Wednesday 24 May 2017

Democracy backsliding

Democracy backsliding
Our Prime minister before he became one was the Chief Minister of a state for 13 long years running into three successive election victories. He is seen as one who is straight forward and reckless in his beliefs yet seen to carry conviction of the masses at an easy pace. He is perceived as the villain yet gets the applause of a hero. Such is his aura and image that people have come to compare and associate him to the Iron man of India.
He is seen to take unfamiliar stands but comes out victorious in spite of all the hue and cry. He is often predicted to receive a drubbing at the polls yet comes out victorious with a thumping majority. He is simply unbeatable and irresistible. He can tweak his way to the top and can twist an initial thought to serve many ends.
The demonetization of the economy was carried out to defeat the scourge of black money not the ones lying in Swiss banks, but the counterfeit kind which was equivalent to building a parallel economy, but he cleverly turned it to suit other ends like digitalization etc. It is actions like this that make him seem as a larger than life hero, someone who can justify a wrong and succeed in carrying it along without simmering discontent in any quarters.
After the Gujarat riots in 2002 no one gave him a chance at the Chief Ministers chair for the second time, yet he overturned all predictions to occupy it a second time. In spite of several opposition parties shouting out his sins and in spite of various government agencies intermittently applying the brakes he rode on to complete his second term. Anyone would have thought that the minority community who sees him as a conspirator would hardly vote for him, but for his third term he came out with even bigger numbers. Poll pundits and political analyst could not figure out why this was happening.

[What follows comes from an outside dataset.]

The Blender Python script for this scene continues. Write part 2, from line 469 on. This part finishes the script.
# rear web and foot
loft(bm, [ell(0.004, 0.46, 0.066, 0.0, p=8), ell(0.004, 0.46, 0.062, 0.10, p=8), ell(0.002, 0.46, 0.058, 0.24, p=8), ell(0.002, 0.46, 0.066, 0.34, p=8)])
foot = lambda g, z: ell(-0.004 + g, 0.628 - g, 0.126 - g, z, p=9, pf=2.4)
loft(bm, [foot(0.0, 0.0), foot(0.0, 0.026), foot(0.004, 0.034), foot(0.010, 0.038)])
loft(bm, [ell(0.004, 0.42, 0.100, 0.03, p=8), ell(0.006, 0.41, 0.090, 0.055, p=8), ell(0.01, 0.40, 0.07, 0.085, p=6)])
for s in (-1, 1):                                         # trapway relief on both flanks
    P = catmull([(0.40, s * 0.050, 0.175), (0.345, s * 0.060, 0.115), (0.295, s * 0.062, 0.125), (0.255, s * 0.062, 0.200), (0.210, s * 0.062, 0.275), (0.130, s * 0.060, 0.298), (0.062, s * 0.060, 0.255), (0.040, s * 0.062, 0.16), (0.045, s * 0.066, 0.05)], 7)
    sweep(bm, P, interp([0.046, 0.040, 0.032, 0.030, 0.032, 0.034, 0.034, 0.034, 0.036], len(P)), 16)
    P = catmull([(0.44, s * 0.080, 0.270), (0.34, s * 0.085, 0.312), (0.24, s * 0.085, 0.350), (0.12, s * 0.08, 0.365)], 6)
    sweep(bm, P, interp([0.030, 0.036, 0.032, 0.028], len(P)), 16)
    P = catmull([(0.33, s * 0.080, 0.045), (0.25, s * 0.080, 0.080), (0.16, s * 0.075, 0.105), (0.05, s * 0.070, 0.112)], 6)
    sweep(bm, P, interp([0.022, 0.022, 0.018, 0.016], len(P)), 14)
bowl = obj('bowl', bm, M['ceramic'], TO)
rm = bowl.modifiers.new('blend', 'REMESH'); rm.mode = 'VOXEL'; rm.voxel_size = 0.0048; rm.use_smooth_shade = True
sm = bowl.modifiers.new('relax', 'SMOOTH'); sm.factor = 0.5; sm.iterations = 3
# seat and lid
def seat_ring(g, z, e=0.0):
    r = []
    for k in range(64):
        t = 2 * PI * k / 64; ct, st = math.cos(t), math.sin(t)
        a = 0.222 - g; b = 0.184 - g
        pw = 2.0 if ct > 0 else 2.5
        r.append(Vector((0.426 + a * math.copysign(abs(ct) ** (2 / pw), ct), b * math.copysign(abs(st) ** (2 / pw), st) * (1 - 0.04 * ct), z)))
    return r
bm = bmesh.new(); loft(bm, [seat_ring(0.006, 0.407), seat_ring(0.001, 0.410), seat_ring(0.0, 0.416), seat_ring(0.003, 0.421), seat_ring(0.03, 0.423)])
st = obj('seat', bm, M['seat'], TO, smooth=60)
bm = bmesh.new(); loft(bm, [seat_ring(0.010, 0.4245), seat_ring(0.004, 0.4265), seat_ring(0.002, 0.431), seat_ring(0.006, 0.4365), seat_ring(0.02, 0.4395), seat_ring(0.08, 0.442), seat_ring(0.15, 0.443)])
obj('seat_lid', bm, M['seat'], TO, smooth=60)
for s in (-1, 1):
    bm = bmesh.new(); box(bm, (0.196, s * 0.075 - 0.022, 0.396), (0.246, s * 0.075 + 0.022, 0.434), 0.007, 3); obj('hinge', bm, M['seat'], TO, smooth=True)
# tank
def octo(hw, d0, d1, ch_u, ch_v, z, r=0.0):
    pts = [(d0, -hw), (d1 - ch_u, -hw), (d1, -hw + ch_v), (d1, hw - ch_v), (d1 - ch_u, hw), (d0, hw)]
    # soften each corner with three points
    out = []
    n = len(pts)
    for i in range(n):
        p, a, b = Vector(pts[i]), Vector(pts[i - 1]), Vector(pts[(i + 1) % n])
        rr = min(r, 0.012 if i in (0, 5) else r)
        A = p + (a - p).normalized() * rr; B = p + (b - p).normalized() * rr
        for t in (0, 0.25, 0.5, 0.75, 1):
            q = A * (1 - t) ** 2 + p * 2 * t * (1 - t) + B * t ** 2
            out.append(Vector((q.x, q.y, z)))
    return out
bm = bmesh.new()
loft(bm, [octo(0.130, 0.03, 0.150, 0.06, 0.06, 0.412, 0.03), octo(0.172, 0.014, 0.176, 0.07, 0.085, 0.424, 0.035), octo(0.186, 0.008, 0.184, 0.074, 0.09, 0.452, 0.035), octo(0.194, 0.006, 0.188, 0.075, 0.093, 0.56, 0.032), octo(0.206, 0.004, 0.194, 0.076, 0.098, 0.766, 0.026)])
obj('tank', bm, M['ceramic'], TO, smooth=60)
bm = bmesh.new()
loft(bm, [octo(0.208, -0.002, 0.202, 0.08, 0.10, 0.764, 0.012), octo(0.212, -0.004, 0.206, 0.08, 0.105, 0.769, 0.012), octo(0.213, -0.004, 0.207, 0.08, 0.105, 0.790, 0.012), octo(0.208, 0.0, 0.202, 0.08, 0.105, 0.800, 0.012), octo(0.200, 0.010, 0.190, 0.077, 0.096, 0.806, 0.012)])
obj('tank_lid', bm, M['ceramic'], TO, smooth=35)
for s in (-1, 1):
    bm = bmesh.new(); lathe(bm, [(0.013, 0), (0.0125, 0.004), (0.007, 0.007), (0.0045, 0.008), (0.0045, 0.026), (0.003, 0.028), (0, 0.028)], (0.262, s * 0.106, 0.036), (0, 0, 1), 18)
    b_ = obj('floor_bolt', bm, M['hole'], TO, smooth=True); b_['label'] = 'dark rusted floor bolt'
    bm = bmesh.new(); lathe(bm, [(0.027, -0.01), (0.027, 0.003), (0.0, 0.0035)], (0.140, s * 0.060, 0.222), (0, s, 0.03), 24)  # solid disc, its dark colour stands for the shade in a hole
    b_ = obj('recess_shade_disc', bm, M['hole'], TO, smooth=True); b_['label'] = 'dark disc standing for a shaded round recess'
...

How could someone who had made enemies with the minority become victorious in every sphere of election? This clearly was baffling and learned people even ventured to opine that the minority was intimated and subdued and threatened to vote for him. The ones who voted against him started scratching their heads as soon as election results were out. They could not figure out where their votes had vanished. Everyone kept quiet because it was ridiculous to challenge a verdict of the people.
But was this a verdict of the people? Who could tell, given that the ones who voted against him did not want to claim it in the open for fear of showing their hand? However a good and astute politician will be able to calculate his chances. That is why opportunist’s politicians jump ship nearer election time. They can smell defeat and change ends to ensure that they are victorious.
Thus all political parties have a feel of the results going into elections, but they normally do not disclose it for fear of lowering moral of workers, because there can be only one winner. However when the results are grossly disproportionate some screeched louder and that is how a former Chief Minister of Uttar Pradesh, Mayawati shouted from the roof tops that there was something baffling about the Electronic Voting Machines.
So strong was the narrative in favour about EVM’s in the country that people were afraid to turn against it. Talking against the machine would tantamount to surrendering ones intellectual capabilities, since the majority were convinced that the process of voting had become easier to monitor and safeguard given the kind of reports that used to filter in during manual voting process about booth capturing and forced voting and voters being intimidated and prevented from voting along with poll officials everyone sat in their comfort zones.
However what one conveniently overlooked was the point that there was a method in the madness, in the story that the Bharatiya Janata Party had worked up a frenzy in synchronization with the voting machine to get a foothold in the political landscape in India and used this foothold to push through their agenda while acting like tough unwed school principals in matters of administration.
Finally someone demonstrated that these machines were not tamper proof and as one engineer politician added anything that is programmed by humans is capable of being surpassed by humans. The general public is now shedding the notion of Democracy being supreme and debating the quality of processes employed in achieving this apex position that the term ‘Democracy’ espouses.
There is a saying ‘ you can fool some people for some time but not all people all the time’, perhaps the game is up and the tide will turn allowing people and parties that seem to have been deliberately elbowed to claw their way back. As some would agree this is one condition that aptly fits into the newly coined term “Democracy backsliding” faced by countries and which has started to gather steam across the world.